Hey Uncle Sam, reveal your device snoop rules: Rights warriors the ACLU and Privacy International, and friends, are suing the US government to discover the rules and procedures in place for agents authorized to hack into targets' computers, phones, and other devices.

"The lawsuit demands that the agencies disclose which hacking tools and methods they use, how often they use them, the legal basis for employing these methods, and any internal rules that govern them," law student Alex Betschen explained. "We are also seeking any internal audits or investigations related to their use."

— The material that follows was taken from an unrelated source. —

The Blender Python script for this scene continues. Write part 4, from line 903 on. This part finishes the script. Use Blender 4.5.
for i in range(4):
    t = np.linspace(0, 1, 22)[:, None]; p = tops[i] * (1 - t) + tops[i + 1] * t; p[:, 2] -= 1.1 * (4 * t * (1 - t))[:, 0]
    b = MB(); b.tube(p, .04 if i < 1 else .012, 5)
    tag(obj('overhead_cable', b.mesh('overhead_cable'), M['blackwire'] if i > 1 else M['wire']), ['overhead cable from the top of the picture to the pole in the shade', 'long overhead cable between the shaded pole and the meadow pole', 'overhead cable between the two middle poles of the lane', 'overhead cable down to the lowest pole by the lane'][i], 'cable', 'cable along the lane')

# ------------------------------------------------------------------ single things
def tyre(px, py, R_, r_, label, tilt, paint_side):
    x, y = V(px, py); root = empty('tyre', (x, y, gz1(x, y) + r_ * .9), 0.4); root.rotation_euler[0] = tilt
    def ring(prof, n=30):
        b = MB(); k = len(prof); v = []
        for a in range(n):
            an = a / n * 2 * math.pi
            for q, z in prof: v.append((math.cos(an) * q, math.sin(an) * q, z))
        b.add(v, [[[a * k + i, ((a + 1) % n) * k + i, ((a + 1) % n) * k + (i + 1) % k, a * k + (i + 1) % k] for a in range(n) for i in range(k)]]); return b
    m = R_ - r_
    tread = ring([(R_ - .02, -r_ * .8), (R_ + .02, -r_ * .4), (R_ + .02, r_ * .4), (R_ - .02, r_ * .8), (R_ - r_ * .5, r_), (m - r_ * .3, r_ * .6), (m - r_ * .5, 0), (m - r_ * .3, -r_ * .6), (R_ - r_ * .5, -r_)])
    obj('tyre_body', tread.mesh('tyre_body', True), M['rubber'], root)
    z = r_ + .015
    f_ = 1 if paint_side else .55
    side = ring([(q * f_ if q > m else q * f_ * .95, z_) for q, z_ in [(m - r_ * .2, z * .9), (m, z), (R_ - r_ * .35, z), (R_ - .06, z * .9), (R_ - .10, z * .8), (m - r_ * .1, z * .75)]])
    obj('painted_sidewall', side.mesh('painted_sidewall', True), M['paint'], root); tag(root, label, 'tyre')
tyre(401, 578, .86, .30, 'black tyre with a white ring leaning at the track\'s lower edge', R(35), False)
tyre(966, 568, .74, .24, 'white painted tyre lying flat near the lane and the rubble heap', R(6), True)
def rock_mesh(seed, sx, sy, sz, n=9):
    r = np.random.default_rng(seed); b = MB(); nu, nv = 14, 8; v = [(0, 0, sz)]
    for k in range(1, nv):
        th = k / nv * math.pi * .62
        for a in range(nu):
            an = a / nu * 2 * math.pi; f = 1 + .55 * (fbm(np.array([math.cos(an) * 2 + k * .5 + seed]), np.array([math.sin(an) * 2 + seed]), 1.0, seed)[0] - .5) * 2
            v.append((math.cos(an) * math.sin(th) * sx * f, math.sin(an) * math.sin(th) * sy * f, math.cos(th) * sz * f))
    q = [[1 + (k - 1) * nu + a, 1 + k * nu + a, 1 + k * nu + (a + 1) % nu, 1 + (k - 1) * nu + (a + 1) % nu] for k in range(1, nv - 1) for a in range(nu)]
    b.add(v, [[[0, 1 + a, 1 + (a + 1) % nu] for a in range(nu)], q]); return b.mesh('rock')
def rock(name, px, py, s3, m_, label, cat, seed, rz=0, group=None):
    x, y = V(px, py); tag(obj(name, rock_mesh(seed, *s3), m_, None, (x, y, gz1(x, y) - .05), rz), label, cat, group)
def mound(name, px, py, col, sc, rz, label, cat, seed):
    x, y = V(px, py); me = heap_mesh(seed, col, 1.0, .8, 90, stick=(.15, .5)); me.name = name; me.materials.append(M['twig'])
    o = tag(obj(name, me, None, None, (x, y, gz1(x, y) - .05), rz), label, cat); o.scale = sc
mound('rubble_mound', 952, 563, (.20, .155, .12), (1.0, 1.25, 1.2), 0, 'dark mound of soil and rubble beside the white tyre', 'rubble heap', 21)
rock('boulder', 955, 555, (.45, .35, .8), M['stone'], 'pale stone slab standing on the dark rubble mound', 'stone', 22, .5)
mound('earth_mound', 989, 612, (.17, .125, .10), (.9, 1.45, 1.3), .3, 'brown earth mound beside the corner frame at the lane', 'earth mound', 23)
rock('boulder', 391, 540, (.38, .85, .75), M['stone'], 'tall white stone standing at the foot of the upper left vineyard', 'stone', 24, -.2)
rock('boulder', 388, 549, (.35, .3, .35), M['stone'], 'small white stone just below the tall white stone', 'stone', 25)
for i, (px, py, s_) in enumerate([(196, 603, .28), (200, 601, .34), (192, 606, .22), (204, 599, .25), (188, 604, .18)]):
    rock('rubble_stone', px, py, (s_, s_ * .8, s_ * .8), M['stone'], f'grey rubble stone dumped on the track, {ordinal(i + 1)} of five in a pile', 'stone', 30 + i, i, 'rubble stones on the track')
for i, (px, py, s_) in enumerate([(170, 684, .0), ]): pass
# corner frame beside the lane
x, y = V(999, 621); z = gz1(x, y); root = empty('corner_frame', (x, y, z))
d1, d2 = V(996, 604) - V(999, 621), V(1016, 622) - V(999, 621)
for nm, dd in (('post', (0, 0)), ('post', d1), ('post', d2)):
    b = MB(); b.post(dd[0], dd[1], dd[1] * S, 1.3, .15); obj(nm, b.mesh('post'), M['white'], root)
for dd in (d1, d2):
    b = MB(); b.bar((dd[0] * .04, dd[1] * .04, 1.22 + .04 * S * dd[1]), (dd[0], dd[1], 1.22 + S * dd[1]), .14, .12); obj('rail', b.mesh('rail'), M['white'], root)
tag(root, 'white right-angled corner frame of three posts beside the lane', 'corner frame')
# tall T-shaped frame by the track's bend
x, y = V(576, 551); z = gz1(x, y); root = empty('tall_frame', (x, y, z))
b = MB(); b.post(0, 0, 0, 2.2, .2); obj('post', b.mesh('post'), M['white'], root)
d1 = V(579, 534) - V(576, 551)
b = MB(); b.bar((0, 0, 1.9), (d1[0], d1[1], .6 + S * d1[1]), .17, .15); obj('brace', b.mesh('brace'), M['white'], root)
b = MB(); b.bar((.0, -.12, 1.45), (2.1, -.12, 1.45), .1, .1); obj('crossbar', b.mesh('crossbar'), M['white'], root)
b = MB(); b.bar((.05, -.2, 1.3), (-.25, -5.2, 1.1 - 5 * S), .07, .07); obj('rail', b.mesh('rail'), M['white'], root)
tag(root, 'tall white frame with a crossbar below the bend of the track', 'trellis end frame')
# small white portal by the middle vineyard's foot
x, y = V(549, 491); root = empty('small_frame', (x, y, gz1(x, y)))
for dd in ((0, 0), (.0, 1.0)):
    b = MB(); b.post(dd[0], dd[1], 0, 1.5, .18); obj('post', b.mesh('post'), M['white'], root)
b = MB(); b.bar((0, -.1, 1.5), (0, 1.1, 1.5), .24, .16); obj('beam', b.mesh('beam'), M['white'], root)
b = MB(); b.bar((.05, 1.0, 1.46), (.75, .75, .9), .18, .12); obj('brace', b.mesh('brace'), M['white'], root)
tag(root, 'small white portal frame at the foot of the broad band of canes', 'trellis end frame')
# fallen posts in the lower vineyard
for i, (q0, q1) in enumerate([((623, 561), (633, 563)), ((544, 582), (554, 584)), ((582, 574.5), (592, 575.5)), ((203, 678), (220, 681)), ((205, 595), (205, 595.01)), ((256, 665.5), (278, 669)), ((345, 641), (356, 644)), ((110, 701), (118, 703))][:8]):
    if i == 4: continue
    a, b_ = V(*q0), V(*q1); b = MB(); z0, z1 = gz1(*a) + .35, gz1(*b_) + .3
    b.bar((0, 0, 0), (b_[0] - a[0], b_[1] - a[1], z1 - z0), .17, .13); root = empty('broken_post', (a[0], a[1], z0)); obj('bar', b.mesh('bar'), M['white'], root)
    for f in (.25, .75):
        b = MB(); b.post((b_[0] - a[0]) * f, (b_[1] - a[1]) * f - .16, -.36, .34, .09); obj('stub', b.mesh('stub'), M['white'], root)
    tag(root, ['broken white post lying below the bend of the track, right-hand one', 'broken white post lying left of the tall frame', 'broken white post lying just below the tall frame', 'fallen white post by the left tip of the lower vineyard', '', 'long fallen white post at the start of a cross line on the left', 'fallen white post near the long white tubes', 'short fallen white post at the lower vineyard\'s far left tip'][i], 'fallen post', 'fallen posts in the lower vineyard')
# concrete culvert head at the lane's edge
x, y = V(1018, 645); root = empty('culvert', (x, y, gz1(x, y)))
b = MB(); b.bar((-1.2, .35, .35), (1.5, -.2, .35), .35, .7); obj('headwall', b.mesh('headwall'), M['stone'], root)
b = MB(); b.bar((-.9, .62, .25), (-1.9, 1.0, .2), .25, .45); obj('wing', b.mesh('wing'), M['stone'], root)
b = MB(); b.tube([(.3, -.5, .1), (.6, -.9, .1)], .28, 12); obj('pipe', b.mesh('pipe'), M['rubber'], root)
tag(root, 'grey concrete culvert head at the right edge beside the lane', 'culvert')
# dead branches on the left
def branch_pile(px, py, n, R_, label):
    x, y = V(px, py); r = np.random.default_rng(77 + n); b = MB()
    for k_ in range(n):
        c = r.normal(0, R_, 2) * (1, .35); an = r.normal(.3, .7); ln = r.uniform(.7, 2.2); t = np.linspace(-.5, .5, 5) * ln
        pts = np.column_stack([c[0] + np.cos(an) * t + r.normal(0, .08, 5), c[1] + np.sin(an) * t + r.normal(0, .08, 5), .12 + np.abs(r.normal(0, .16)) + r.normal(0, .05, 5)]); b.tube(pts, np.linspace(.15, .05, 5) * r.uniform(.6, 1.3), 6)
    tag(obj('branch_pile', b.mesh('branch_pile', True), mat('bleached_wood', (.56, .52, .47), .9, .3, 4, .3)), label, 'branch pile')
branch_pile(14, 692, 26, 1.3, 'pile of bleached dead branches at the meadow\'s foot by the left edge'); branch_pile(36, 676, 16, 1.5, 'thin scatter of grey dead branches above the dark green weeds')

'White hat' hacker's Nest beg: A bloke in Arizona, USA, says a hacker broke into his Nest security camera from afar and spoke to him, through the device, warning the fella his equipment was insecure. It appears the chap, Gregg, had secured his Nest using a password that he had reused on another website or service that had been hacked or spilled its credentials. Therefore, miscreants could reuse the leaked password to break into his Nest.

In short, use a unique password for your IoT gear, and activate two-step authentication where possible.

Hands off, St Jules: The UK government should let Wikileaks supremo Julian Assange walk free from Ecuador's London embassy without arrest or extradition, UN human rights gurus urged on Friday. The UN is essentially reiterating its 2016 declaration that Assange is being effectively detained unlawfully in Blighty.

Big trouble in big China: Watch out, if you're using ThinkPHP. Roughly 50,000 Chinese websites have been attacked after a proof-of-concept remote-code execution exploit for ThinkPHP versions 5.0.23 and 5.1.31 was made public this month.

And finally... Be aware that it is possible to phish your multi-factor authentication tokens, as phishing targets in the Middle East and North Africa found out. Make sure you're visiting the real website of your email provider, bank, and so on, rather than something dodgy like protonemail dot-com that will pretend to be a legit site, automatically snaffling your username, password, and token, as you enter them.

Keybase has fixed a local privilege escalation bug in its Linux software. And the Go programming language maintainers have patched a bunch of vulnerabilities – one allowed remote-code execution via go get -u.